Bruce Sherwood bruce.sherwood at gmail.com
Mon Jul 23 16:07:26 CEST 2012


Thanks much for the useful suggestion, and also thanks for your
sympathy and understanding of my plight!

Bruce Sherwood

On Sun, Jul 22, 2012 at 11:50 PM, Devin Jeanpierre
<jeanpierreda at gmail.com> wrote:
> On Sun, Jul 22, 2012 at 7:14 PM, Bruce Sherwood
> <bruce.sherwood at gmail.com> wrote:
>> (2) My hand is forced by Apple no longer supporting Carbon. Among
>> other aspects of this, Carbon can't be used with 64-bit Python, and
>> more and more Mac users of VPython want to use 64-bit Python.
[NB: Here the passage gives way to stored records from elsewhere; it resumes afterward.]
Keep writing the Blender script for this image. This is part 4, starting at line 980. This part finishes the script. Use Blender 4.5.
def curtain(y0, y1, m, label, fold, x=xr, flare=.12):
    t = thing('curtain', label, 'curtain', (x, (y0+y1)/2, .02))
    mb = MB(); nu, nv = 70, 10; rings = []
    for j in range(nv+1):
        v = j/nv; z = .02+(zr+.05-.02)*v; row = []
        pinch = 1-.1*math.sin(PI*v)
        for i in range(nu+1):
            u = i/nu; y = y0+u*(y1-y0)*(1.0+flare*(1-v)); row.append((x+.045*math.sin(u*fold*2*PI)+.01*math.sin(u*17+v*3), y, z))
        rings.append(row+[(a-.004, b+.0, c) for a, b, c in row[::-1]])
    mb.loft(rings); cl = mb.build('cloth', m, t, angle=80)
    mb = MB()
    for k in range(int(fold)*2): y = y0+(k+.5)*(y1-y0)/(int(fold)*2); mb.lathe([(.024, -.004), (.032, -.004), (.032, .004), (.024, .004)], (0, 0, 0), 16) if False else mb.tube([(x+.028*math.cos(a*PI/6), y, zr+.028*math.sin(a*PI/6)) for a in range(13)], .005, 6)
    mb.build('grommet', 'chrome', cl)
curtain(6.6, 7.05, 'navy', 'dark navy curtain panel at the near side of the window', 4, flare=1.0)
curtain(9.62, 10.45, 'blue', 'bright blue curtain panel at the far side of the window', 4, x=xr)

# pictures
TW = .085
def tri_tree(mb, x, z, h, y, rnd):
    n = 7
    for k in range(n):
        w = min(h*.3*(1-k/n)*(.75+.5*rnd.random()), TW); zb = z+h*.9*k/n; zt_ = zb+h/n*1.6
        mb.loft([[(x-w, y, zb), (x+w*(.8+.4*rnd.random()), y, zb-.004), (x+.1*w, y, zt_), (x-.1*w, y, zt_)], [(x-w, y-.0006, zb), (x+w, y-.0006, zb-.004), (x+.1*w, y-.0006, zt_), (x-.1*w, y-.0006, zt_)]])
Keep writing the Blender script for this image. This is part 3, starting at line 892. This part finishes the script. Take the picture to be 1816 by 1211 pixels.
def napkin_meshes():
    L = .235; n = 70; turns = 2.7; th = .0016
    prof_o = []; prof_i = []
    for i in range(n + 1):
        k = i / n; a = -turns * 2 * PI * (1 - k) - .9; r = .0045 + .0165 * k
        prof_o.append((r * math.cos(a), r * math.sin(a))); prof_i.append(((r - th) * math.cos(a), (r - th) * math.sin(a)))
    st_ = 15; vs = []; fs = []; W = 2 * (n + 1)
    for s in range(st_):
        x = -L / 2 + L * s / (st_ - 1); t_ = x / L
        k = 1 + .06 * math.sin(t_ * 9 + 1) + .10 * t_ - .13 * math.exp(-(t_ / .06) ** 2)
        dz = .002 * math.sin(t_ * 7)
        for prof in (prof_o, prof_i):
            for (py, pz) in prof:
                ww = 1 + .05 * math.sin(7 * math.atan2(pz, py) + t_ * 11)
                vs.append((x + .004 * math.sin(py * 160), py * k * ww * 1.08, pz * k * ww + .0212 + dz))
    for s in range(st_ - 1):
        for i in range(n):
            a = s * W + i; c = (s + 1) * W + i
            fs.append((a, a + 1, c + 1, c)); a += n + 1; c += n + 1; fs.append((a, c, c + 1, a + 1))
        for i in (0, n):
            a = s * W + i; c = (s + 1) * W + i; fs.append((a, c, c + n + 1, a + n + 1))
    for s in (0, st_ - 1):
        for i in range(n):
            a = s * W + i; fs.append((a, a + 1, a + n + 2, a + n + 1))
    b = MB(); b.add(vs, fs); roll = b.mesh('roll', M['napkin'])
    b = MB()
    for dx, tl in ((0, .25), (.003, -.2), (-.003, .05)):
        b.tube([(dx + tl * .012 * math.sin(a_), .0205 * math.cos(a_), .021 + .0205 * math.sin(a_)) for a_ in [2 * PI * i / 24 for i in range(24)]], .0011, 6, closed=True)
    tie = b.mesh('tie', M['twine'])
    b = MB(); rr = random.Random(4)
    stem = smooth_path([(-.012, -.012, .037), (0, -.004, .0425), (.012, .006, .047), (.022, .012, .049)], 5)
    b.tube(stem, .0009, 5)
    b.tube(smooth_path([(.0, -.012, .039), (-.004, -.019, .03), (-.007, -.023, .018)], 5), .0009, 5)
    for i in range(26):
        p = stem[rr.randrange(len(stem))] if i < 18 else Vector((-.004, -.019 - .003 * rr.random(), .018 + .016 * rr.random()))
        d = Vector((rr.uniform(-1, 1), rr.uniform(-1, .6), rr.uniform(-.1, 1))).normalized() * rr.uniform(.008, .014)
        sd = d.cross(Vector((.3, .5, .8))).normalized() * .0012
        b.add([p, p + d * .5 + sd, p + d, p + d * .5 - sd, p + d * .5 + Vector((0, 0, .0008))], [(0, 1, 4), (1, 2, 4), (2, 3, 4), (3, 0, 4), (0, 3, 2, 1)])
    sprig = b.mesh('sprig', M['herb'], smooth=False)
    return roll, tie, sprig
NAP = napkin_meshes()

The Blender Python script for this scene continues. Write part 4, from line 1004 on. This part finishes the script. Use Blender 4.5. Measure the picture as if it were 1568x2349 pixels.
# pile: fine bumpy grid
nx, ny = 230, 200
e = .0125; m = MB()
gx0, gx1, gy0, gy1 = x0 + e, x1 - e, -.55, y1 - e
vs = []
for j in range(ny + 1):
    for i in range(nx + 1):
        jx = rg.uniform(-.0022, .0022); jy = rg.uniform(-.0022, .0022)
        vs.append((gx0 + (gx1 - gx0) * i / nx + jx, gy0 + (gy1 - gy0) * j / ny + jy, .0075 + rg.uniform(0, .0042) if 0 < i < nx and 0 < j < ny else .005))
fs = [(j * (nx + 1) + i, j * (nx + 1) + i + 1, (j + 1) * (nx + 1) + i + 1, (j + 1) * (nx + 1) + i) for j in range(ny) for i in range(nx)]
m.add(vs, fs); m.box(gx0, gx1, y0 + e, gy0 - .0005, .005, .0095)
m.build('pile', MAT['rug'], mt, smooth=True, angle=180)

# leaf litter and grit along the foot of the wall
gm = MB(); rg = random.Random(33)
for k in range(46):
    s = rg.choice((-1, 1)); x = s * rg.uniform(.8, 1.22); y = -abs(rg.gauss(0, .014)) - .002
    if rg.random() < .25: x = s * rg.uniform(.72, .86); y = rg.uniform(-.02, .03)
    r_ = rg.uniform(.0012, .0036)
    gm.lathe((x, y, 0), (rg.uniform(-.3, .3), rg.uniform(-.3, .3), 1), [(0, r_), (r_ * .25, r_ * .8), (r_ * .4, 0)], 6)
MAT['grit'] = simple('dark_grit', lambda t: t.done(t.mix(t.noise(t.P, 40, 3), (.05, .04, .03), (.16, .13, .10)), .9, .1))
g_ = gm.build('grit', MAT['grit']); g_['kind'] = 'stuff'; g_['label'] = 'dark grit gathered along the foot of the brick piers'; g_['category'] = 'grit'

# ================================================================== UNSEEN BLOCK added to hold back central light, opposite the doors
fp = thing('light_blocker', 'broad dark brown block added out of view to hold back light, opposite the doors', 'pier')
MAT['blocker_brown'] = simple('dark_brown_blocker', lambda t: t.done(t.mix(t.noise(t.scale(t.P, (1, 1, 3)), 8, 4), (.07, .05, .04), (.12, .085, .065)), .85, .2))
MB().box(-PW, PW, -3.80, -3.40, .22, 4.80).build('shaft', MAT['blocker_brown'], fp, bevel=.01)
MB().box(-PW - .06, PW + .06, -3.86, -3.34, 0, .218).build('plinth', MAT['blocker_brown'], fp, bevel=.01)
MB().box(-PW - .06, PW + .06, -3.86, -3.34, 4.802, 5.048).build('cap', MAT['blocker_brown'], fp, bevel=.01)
So there
>> has to be a version of VPython that is based on Cocoa, but Cocoa is
>> required to be the primary thread. This requirement, combined with the
>> absolute requirement that the VPython API cannot be changed, is the
>> problem I face. I have to turn the architecture inside out,
>> independent of whether the solution meets all criteria for good Python
>> programming style.
>
> I had exactly this problem with Tkinter on Mac. The API involved
> "synchronous" calls to update a GUI written in tkinter, which ran in
> another thread (so e.g. students could call the API from the
> interactive interpreter). This didn't work on new Mac OS X releases,
> because Tkinter had to be run in the main thread after some update --
> and also because of this deadlock issue with imports (but I didn't
> know that until later).
>
> I ended up solving it by running the Tkinter in the main thread of a
> different process, which could handle RPC invocations asynchronously,
> and sending remote invocations via a synchronous RPC library in the
> parent process.
>
> Maybe you can do something similar in your case?